Aqui chegados, cabe frisar que apenas foi declarada com força obrigatória geral, a norma contida no artigo 112.º, n.º 1, alínea b), subalínea iii), do CT, na parte que se refere aos trabalhadores que estejam à procura do primeiro emprego, quando aplicável a trabalhadores que anteriormente tenham sido contratados, com termo, por um período igual ou superior a 90 dias, por outro(s) empregador(es).

Pelo contrário, o alargamento do período experimental de 90 para 180 dias relativo quer para os trabalhadores à procura do primeiro emprego quer para os desempregados de longa duração não foi considerado inconstitucional por não verificada a violação dos princípios da proporcionalidade e da igualdade.
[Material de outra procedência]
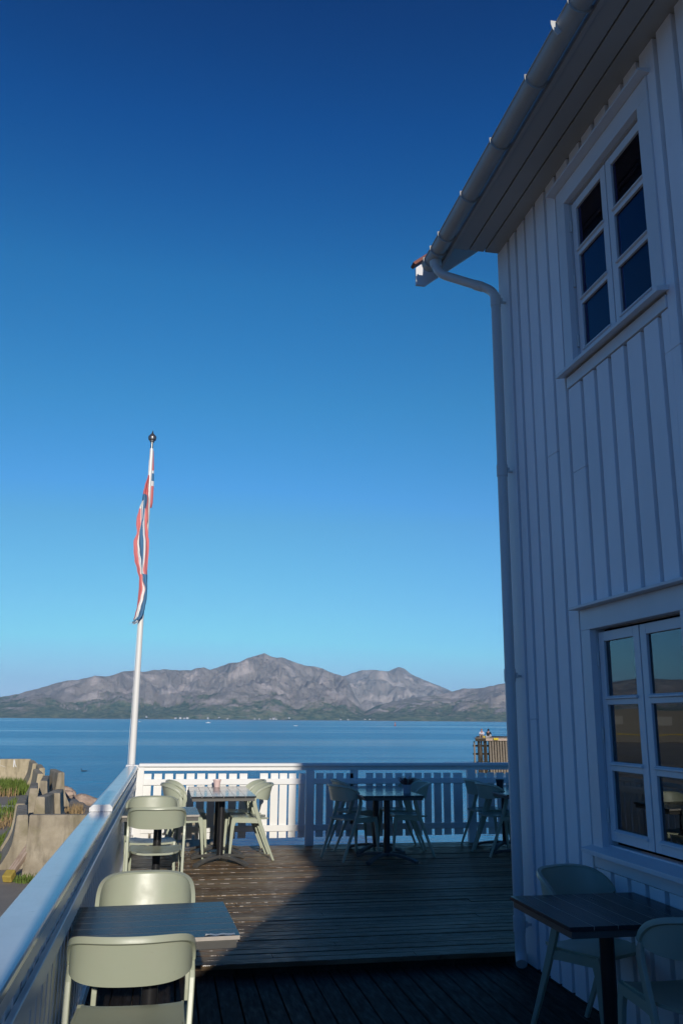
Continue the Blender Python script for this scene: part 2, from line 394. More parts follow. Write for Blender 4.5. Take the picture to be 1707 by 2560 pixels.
# ---- near ground (car park, gravel bank) on the left
def seg_d(px, py, ax, ay, bx, by):
    vx, vy = bx-ax, by-ay; t = max(0, min(1, ((px-ax)*vx+(py-ay)*vy)/(vx*vx+vy*vy)))
    return math.hypot(px-ax-vx*t, py-ay-vy*t)
SHORE = [(0.35, -30), (0.35, 11), (-0.05, 20), (-0.3, 28), (-0.9, 33.5), (-2.4, 36.5), (-4.5, 39.5), (-6.5, 41.5), (-9, 42), (-14, 43), (-22, 60), (-36, 120), (-60, 150), (-90, 160)]
def inland(x, y):
    d = min(seg_d(x, y, *SHORE[i], *SHORE[i+1]) for i in range(len(SHORE)-1))
    # inside test (land is to the left of the polyline, west side)
    poly = SHORE + [(-90, -30)]; ins = False; j = len(poly)-1
    for i in range(len(poly)):
        xi, yi = poly[i]; xj, yj = poly[j]
        if (yi > y) != (yj > y) and x < (xj-xi)*(y-yi)/(yj-yi)+xi: ins = not ins
        j = i
    return d if ins else -d
def sstep(t): t = max(0, min(1, t)); return t*t*(3-2*t)
def gz(x, y):
    d = inland(x, y)
    w = 1.1 + 2.2*sstep((y-22)/12) if y < 60 else 6
    k = sstep((d+0.6)/w)
    z = -4.6 + 3.6*k
    n = mn.fractal(Vector((x*1.3, y*1.3, 0)), 1.0, 2.0, 4)*0.22*min(1, (1-k)*3)
    # rough gravel on the seaward side of the barrier row
    side = sstep((x-(-2.35-0.165*(y-16.5)))/0.5) if 12 < y < 46 else 0
    z2 = -0.10*side*sstep((y-18)/10)+0.05*side*mn.fractal(Vector((x*2.3, y*2.3, 4)), 1.0, 2.0, 4)
    return z + n + z2, max(side, 1-sstep((k-0.93)/0.06))
xs = [-90, -70, -50, -40, -30, -25, -20, -16, -13] + [-11+0.35*i for i in range(35)]
ys = [-30, -20, -10, -4, 0, 4, 8] + [10+0.4*i for i in range(105)] + [55, 60, 70, 80, 95, 110, 125, 145, 165]
m = MB(); nv = len(ys); vv = []; gr = []
for x in xs:
    for y in ys:
        z, g = gz(x, y); vv.append((x, y, z)); gr.append(g)
m.add(vv, [(i*nv+j, (i+1)*nv+j, (i+1)*nv+j+1, i*nv+j+1) for i in range(len(xs)-1) for j in range(nv-1)], 0, True)
g_o = m.build('ground', M_ground, sharp=180); tag(g_o, kind='structure')
at = g_o.data.attributes.new('gravel', 'FLOAT', 'POINT'); at.data.foreach_set('value', gr)

# ---- hills across the fjord (real terrain, 5 to 10 km away)
SKY_A = [(-75, 1.5), (-60, 2.8), (-45, 2.2), (-30, 2.6), (-20, 1.6), (-14, 0.9), (-12, 1.0), (-10.27, 1.191), (-9.66, 1.287), (-9.16, 1.403), (-8.25, 1.689), (-7.53, 1.92), (-6.49, 2.237), (-5.75, 2.318), (-5.21, 2.462), (-4.79, 2.582), (-4.02, 2.542), (-3.48, 2.72), (-2.94, 2.9), (-2.27, 2.97), (-1.82, 2.866), (-1.15, 3.014), (-0.36, 3.063), (0.32, 3.042), (1.24, 3.035), (1.58, 3.178), (2.04, 3.243), (2.45, 3.077), (3.07, 3.294), (3.64, 3.533), (4.34, 3.602), (4.92, 3.899), (5.5, 4.082), (5.96, 4.228), (6.44, 4.0), (6.75, 3.953), (7.11, 3.98), (7.88, 3.698), (8.66, 3.437), (9.31, 3.389), (9.86, 3.265), (10.53, 2.969), (11.4, 2.75), (11.68, 2.2), (12.01, 1.477), (12.5, 0.739), (12.93, 0.3), (13.6, 0.02), (14, -0.3)]
SKY_B = [(9.6, 1.0), (10.4, 2.4), (10.97, 2.704), (11.4, 2.847), (11.62, 2.924), (12.39, 3.177), (13.15, 3.203), (14.14, 3.122), (14.47, 3.263), (14.85, 3.394), (15.23, 3.298), (15.66, 2.946), (16.64, 2.521), (17.71, 2.1), (18.29, 1.858), (19.3, 1.419), (22, 0.6), (24, -0.3)]
SKY_C = [(11.2, -0.3), (12.0, 0.1), (12.5, 0.428), (13.37, 0.909), (14.45, 1.181), (15.54, 1.4), (16.62, 1.512), (17.27, 1.621), (18.24, 1.784), (18.99, 2.019), (20.17, 2.053), (20.92, 2.213), (21.77, 2.392), (23.05, 2.737), (25.14, 2.991), (30, 3.3), (40, 2.4), (55, 3.0)]
def interp(T, a):
    if a <= T[0][0]: return T[0][1]
    for i in range(len(T)-1):
        if a <= T[i+1][0]:
            (x0, y0), (x1, y1) = T[i], T[i+1]; return y0+(y1-y0)*(a-x0)/(x1-x0)
    return T[-1][1]
def hills(name, T, r0, r1, a0, a1, fine, seed, power, amp):
    azs = []; a = a0
    while a < a1:
        azs.append(a); a += fine if -11.5 < a < 23.5 else 0.6
    azs.append(a1); NT_ = 90; NB = 5
    vs = []
    for a in azs:
        H = interp(T, a) + 0.035*mn.fractal(Vector((a*3.1, seed, 0)), 1.0, 2.0, 5)
        sa, ca = math.sin(R(a)), math.cos(R(a))
        wob = 1+0.05*mn.noise(Vector((a*0.35, seed, 2)))
        for j in range(NT_+NB):
            t = j/(NT_-1)
            if j < NT_:
                r = (r0*(1+0.004*mn.noise(Vector((a*1.5, 5, seed)))) + (r1*wob-r0)*t)
                hr = math.tan(R(H))*r1*wob + EYE - SEA
                x, y = r*sa, r*ca
                q = Vector((x/1500, y/1500, seed))
                rd = mn.ridged_multi_fractal(q, 0.9, 2.1, 7, 1.0, 2.0)
                fr = mn.fractal(q*3.2, 0.8, 2.1, 6)
                env = (t*(1-t)*4)**0.8
                prof = t**power
                h = hr*prof + max(hr, 60)*amp*env*((rd-1.05)*0.55 + fr*0.5)
                gl = abs(mn.fractal(Vector((x/620+0.7*mn.noise(Vector((x/900, y/900, seed))), y/1150, seed*3)), 0.75, 2.1, 7))
                gl2 = abs(mn.fractal(Vector((x/190+y/600, y/420, seed*5)), 0.7, 2.2, 6))
                h += max(hr, 60)*env*(0.34*(gl-0.22)+0.085*(gl2-.2))
                lim = (math.tan(R(H-0.06*(1-t)))*r + EYE-SEA) if H > 0 else hr
                h = min(h, max(lim, 3) if t < 1 else hr)
                h = max(h, 4*min(1, t*30) - (12 if t == 0 else 0)) if H > 0 else h - 30
                vs.append((x, y, SEA + h))
            else:
                k = (j-NT_+1)/NB; r = r1*wob*(1+0.22*k); hr = math.tan(R(H))*r1*wob + EYE - SEA
                vs.append((r*sa, r*ca, SEA + hr*(1-k*0.7) - (40 if k == 1 else 0)))
    nv = NT_+NB; m = MB()
    m.add(vs, [(i*nv+j, (i+1)*nv+j, (i+1)*nv+j+1, i*nv+j+1) for i in range(len(azs)-1) for j in range(nv-1)], 0, True)
    return tag(m.build(name, M_hill, sharp=180), kind='structure')
def hill_mat():
    t = NT('rocky_hillside')
    geo = t.n('ShaderNodeNewGeometry'); sx = t.n('ShaderNodeSeparateXYZ'); t.l(geo.outputs['Position'], sx.inputs[0])
    v = t.coord((0.001, 0.001, 0.0016), 'World')
    rg = t.n('ShaderNodeTexNoise'); rg.noise_type = 'RIDGED_MULTIFRACTAL'; rg.inputs['Scale'].default_value = 5.0; rg.inputs['Detail'].default_value = 9; rg.inputs['Roughness'].default_value = 0.62; t.l(v, rg.inputs['Vector'])
    rgf = rg.outputs['Fac']
    n1 = t.noise(v, 1.6, 8, 0.68); n2 = t.noise(v, 7, 8, 0.72); n3 = t.noise(v, 26, 6, 0.75)
    rock = t.mix(t.ramp(n2, [(0.33, 0), (0.70, 1)]), (0.54, 0.455, 0.41), (0.70, 0.60, 0.545))
    rock = t.mix(t.math('MULTIPLY', t.ramp(n3, [(0.5, 0), (0.66, 1)]), 0.5), rock, (0.74, 0.64, 0.58))
    rock = t.mix(t.ramp(rgf, [(0.04, 0.5), (0.20, 0.0)]), rock, (0.10, 0.09, 0.085))
    n4 = t.noise(v, 90, 4, 0.8)
    rock = t.mix(t.math('MULTIPLY', t.ramp(n4, [(0.5, 0), (0.6, 1)]), 0.35), rock, (0.80, 0.72, 0.66))
    heath = t.mix(n2, (0.22, 0.20, 0.13), (0.36, 0.30, 0.21))
    veg = t.mix(t.ramp(n3, [(0.42, 0), (0.58, 1)]), (0.07, 0.135, 0.085), (0.25, 0.27, 0.16))
    alt = t.math('DIVIDE', t.math('SUBTRACT', sx.outputs['Z'], SEA), 300.0)
    sl = t.n('ShaderNodeSeparateXYZ'); t.l(geo.outputs['Normal'], sl.inputs[0])
    a = t.math('ADD', alt, t.math('MULTIPLY', t.math('SUBTRACT', n1, 0.5), 1.3))
    a = t.math('ADD', a, t.math('MULTIPLY', t.math('SUBTRACT', n2, 0.5), 1.8))
    a = t.math('ADD', a, t.math('MULTIPLY', t.math('SUBTRACT', 0.86, sl.outputs['Z']), 0.9))
    c = t.mix(t.ramp(a, [(0.12, 0), (0.34, 1)]), veg, heath)
    c = t.mix(t.ramp(a, [(0.20, 0), (0.42, 1)]), c, rock)
    low = t.ramp(t.math('DIVIDE', t.math('SUBTRACT', sx.outputs['Z'], SEA), 10.0), [(0.12, 1.0), (0.5, 0.0)])
    c = t.mix(t.math('MULTIPLY', low, 0.8), c, (0.20, 0.16, 0.10))
    t.base(c); t.rough(1.0); t.b.inputs['Specular IOR Level'].default_value = 0.1
    t.bump(t.math('ADD', t.math('ADD', n2, t.math('MULTIPLY', rgf, 0.35)), t.math('MULTIPLY', n3, 0.5)), 0.7, 70.0); return t.m
M_hill = hill_mat()
hills('hills', SKY_A, 5000, 7600, -75, 14, 0.036, 3.3, 0.80, 0.45)
hills('hills', SKY_B, 7400, 9500, 9.6, 24, 0.06, 8.1, 0.9, 0.40)
hills('hills', SKY_C, 4950, 6200, 11.2, 55, 0.05, 12.7, 0.72, 0.45)
for ch in [o for o in bpy.data.objects if o.name.startswith('hills.')]: ch.name = ch.name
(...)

Verificados os termos da declaração de inconstitucionalidade resta saber se estes se apresentam como suficientes e em concordância necessária com o princípio de igualdade e da segurança no emprego em conjugação indissociável com conceitos de discriminação indireta (art.24.º n. º1 b) do CT). Parece, como tem sido propugnado por alguma doutrina e como decorre das declarações de voto do Conselheiro José João Abrantes e da Conselheira Mariana Canotilho, juntas ao Acórdão em causa, que permanece a dúvida.

Por outro lado, e na procura da maior conformidade com o equilíbrio do sistema a solução poderá apresentar-se como mais limitada do que o expectável.